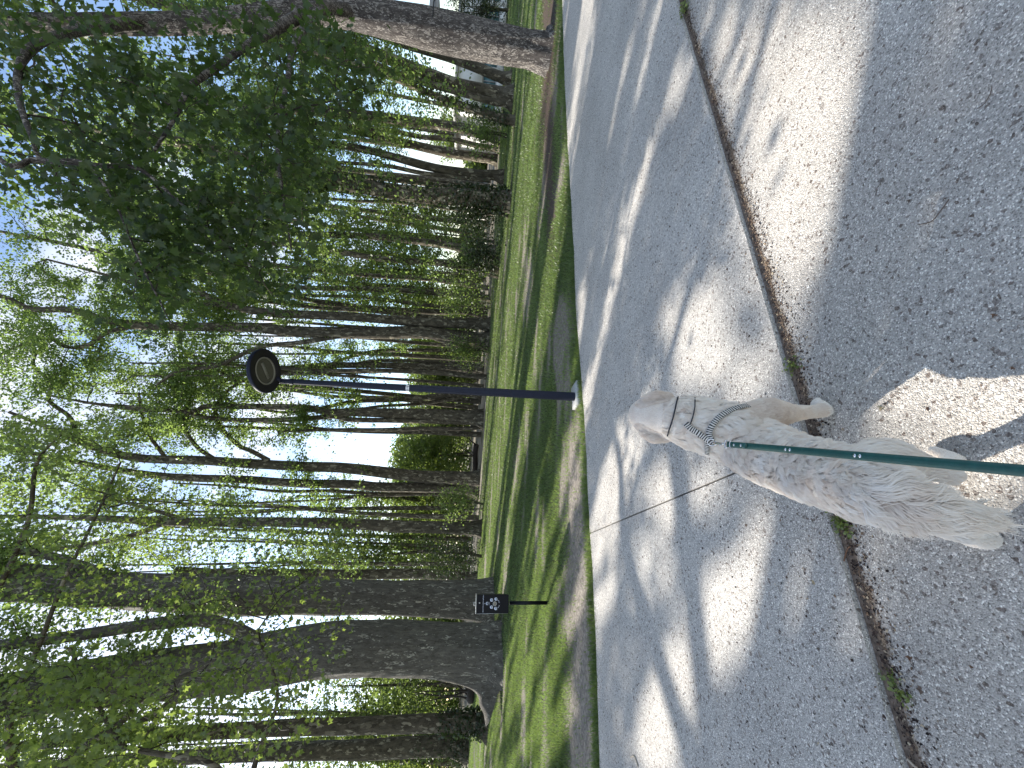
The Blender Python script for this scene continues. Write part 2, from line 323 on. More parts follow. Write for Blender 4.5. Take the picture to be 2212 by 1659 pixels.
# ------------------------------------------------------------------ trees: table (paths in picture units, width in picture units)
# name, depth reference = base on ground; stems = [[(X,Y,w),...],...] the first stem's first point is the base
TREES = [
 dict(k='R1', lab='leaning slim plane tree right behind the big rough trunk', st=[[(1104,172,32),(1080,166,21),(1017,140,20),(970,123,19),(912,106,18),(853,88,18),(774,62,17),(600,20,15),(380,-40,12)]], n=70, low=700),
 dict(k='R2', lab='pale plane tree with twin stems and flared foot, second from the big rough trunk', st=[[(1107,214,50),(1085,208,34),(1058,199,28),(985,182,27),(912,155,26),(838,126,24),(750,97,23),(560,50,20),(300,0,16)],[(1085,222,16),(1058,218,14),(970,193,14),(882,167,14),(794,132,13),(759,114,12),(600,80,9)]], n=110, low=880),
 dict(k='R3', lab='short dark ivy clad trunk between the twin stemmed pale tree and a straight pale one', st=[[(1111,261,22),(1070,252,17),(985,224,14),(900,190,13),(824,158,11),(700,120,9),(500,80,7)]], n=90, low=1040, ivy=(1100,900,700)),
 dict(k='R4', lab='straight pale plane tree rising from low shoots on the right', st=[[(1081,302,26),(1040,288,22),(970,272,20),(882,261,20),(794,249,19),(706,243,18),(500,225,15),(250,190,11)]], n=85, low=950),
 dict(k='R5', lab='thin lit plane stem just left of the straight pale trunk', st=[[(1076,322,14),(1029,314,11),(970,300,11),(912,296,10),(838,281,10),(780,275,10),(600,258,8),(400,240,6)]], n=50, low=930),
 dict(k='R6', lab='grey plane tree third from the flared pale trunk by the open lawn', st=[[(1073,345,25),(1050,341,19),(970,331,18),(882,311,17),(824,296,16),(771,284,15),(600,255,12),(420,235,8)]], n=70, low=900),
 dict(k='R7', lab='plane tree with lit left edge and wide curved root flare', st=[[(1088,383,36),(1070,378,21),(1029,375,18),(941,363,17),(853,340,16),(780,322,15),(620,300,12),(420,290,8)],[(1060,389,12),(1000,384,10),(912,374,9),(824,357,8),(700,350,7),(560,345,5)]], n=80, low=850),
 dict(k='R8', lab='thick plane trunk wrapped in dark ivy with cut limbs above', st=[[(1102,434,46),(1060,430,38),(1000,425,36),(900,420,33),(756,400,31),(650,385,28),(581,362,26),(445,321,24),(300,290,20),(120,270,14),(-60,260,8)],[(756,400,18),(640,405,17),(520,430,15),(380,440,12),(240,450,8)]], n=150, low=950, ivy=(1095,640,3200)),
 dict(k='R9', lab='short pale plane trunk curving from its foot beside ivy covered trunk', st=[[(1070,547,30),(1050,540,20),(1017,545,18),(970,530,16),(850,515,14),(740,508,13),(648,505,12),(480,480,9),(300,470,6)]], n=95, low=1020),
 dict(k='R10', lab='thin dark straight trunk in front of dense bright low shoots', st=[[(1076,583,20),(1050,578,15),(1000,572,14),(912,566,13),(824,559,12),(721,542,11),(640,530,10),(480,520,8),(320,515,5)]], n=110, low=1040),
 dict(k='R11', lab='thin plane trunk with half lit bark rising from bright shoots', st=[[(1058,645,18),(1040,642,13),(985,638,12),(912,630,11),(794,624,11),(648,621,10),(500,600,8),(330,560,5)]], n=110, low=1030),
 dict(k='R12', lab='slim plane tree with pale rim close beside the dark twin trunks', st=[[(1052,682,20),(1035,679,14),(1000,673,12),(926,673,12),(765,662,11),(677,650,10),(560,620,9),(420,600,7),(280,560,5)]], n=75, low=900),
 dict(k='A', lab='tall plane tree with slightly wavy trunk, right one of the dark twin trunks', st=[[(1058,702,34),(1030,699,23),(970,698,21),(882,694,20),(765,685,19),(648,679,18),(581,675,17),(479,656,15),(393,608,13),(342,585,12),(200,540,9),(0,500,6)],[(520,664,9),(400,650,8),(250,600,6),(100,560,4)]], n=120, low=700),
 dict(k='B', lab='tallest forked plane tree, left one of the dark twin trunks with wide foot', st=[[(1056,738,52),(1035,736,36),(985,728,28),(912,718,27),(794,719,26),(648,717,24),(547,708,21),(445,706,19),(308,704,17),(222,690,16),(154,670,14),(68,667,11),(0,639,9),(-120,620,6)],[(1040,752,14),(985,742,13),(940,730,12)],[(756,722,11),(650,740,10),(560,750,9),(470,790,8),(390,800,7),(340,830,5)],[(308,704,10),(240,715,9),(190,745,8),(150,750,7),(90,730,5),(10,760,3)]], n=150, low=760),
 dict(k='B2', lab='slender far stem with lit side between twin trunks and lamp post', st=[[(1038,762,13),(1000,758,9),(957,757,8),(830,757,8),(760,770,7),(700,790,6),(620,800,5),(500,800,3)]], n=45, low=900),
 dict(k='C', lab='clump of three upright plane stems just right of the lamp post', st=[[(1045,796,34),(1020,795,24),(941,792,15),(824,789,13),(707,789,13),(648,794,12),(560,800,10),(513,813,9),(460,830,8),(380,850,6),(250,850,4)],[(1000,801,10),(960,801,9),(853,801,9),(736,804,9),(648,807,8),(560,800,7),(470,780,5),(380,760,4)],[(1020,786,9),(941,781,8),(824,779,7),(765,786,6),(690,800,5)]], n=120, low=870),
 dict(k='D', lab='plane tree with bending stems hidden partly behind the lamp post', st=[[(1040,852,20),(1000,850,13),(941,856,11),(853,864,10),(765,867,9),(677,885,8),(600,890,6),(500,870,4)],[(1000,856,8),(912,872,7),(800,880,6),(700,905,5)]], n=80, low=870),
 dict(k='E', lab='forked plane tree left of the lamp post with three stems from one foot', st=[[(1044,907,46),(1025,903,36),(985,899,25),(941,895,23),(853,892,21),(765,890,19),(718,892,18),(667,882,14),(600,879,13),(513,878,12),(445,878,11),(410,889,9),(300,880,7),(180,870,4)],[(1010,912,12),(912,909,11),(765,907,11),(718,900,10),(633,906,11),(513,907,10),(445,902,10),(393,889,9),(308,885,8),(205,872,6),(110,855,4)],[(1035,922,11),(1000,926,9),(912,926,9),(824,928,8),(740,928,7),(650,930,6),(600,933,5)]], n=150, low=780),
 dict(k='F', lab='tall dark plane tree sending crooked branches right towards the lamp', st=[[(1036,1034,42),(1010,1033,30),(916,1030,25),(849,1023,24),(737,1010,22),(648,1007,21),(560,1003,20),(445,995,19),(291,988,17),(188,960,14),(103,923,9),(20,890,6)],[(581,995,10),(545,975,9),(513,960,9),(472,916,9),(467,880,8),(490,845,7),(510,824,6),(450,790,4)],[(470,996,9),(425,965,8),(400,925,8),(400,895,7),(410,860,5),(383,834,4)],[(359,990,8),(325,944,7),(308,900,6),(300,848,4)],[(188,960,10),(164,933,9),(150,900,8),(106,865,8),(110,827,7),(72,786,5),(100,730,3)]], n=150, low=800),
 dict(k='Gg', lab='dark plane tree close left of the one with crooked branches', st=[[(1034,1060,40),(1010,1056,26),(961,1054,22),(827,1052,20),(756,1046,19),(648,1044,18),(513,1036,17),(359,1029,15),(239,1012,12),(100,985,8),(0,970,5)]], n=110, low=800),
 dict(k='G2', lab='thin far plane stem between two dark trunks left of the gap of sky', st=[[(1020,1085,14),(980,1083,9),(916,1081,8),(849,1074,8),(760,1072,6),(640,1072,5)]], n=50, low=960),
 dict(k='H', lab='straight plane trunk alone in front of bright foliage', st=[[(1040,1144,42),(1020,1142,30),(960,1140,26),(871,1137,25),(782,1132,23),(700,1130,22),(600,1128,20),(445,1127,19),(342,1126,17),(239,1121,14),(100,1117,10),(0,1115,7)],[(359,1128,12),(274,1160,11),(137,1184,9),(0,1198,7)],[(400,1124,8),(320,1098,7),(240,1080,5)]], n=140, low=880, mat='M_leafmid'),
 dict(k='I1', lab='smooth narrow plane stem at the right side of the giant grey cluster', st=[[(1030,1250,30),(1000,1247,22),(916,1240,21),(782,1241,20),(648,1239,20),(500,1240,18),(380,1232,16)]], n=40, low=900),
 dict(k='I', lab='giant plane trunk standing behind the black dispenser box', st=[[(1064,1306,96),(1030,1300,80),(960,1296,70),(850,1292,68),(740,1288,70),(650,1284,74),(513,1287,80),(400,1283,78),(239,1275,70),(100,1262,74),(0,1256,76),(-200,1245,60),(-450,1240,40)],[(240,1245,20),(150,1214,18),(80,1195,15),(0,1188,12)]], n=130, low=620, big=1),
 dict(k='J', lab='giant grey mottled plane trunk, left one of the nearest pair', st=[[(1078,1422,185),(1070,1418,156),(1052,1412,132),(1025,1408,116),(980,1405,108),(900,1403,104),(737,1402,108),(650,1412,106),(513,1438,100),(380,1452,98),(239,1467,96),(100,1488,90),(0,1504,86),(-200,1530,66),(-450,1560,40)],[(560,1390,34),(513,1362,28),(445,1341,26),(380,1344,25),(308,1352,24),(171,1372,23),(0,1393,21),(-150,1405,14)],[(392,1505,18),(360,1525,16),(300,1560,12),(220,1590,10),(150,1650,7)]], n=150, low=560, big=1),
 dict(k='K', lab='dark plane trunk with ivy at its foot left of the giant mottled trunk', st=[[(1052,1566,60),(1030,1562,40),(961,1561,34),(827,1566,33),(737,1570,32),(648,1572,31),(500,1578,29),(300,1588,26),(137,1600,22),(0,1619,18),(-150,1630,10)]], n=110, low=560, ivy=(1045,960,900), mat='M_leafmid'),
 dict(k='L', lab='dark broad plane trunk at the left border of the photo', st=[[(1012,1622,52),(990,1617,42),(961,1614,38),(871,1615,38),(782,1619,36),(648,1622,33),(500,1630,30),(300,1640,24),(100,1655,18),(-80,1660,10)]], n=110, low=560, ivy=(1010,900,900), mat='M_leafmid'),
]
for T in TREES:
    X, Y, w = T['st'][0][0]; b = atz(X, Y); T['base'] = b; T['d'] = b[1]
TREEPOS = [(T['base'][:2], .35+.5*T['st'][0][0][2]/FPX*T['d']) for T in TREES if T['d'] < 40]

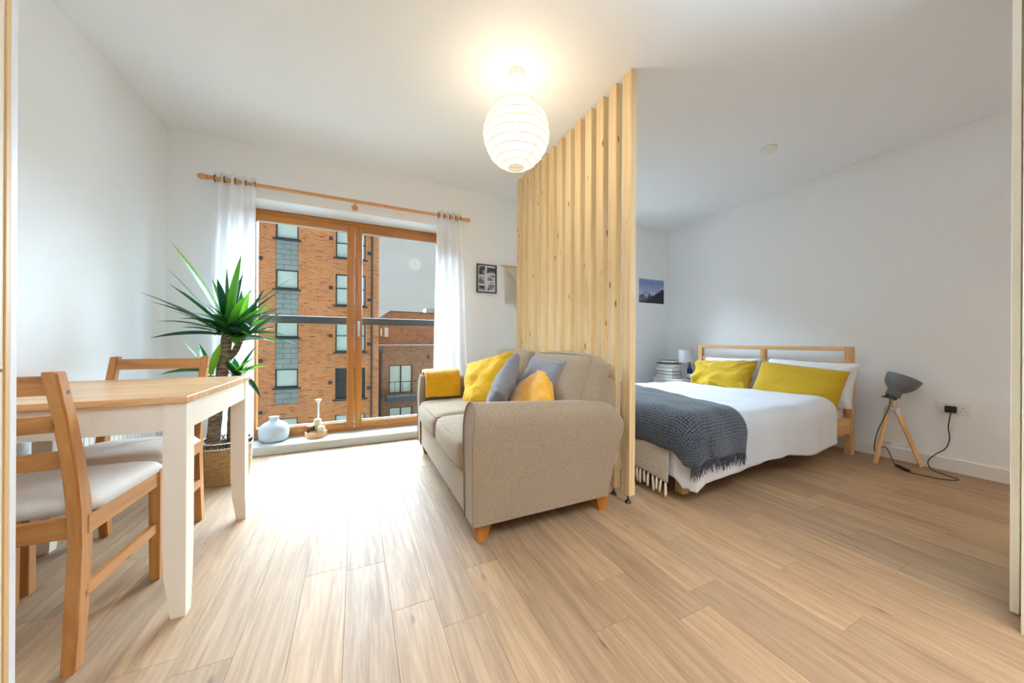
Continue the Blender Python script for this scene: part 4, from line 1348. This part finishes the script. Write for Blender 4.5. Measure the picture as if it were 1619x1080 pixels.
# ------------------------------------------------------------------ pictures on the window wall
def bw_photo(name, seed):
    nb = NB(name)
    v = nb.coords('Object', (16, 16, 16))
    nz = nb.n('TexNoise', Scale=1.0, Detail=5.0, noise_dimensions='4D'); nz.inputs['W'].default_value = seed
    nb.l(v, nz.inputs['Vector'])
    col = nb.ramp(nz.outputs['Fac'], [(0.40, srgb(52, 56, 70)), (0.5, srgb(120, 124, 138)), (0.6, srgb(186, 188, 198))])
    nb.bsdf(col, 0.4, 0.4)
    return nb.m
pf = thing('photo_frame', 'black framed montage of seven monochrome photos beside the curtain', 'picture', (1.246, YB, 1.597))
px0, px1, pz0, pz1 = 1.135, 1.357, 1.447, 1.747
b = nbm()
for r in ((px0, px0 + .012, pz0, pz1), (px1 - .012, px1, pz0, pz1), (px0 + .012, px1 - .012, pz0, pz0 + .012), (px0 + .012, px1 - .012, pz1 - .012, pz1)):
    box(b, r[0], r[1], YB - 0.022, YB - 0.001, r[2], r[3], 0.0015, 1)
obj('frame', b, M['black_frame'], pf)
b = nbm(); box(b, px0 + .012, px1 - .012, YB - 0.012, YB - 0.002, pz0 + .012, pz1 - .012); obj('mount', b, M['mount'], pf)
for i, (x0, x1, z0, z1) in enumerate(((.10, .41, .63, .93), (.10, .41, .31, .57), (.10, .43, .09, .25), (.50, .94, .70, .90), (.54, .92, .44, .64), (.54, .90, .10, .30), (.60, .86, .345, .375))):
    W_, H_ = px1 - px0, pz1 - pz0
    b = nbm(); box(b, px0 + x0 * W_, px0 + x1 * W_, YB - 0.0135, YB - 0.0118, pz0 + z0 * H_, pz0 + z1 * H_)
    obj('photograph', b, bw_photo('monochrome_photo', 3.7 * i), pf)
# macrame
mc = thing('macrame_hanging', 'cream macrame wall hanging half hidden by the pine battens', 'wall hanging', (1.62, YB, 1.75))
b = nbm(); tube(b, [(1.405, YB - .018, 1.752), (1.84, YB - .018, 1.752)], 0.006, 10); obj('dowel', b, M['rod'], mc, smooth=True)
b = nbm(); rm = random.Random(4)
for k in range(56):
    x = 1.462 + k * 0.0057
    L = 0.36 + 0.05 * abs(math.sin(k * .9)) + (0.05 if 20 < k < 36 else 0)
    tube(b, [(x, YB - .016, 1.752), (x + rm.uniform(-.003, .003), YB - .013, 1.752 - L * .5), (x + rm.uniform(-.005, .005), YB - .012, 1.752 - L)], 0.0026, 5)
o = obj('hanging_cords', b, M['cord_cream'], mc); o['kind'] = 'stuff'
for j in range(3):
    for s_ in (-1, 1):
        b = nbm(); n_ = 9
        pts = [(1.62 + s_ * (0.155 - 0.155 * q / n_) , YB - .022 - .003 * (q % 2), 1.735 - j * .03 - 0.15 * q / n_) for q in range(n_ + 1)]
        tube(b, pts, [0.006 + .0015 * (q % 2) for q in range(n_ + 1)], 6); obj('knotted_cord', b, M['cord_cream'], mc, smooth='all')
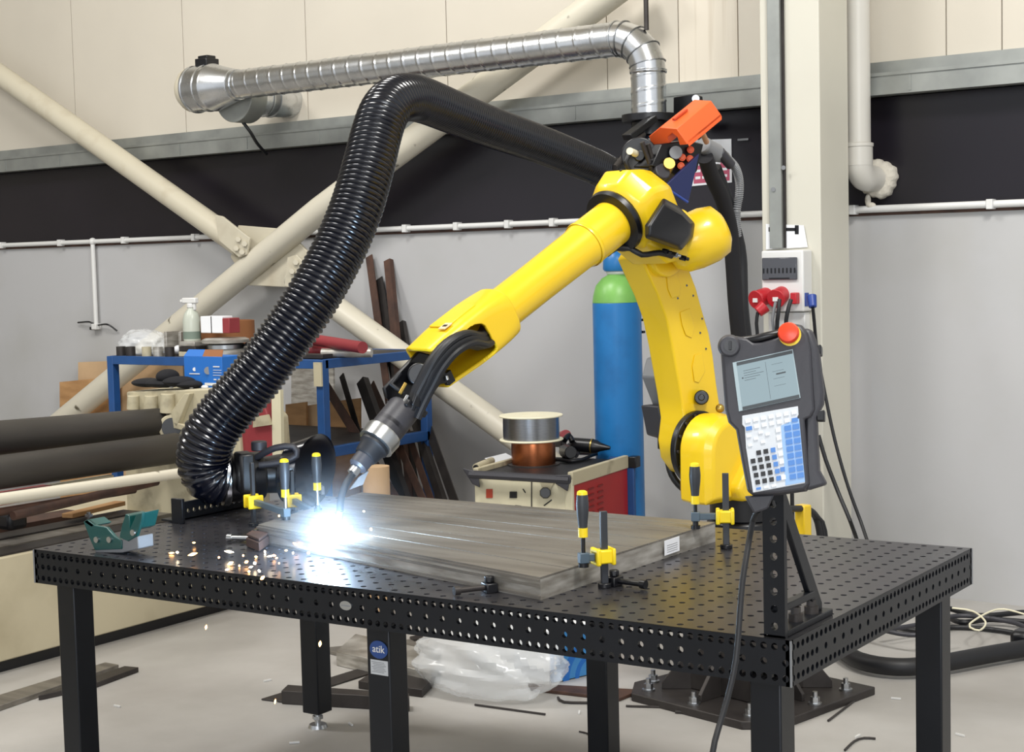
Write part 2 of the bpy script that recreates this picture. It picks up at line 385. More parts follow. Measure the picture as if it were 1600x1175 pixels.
....
### YOUR INSTRUCTIONS
Copy all lines of the listing above that contain the string "script".

### SOLUTION TO THIS EXERCISE
The Blender Python script for this scene continues. Write part 2, from line 323 on. More parts follow. Write for Blender 4.5. Take the picture to be 2212 by 1659 pixels.
Continue the Blender Python script for this scene: part 4, from line 1348. This part finishes the script. Write for Blender 4.5. Measure the picture as if it were 1619x1080 pixels.
Write part 2 of the bpy script that recreates this picture. It picks up at line 385. More parts follow. Measure the picture as if it were 1600x1175 pixels.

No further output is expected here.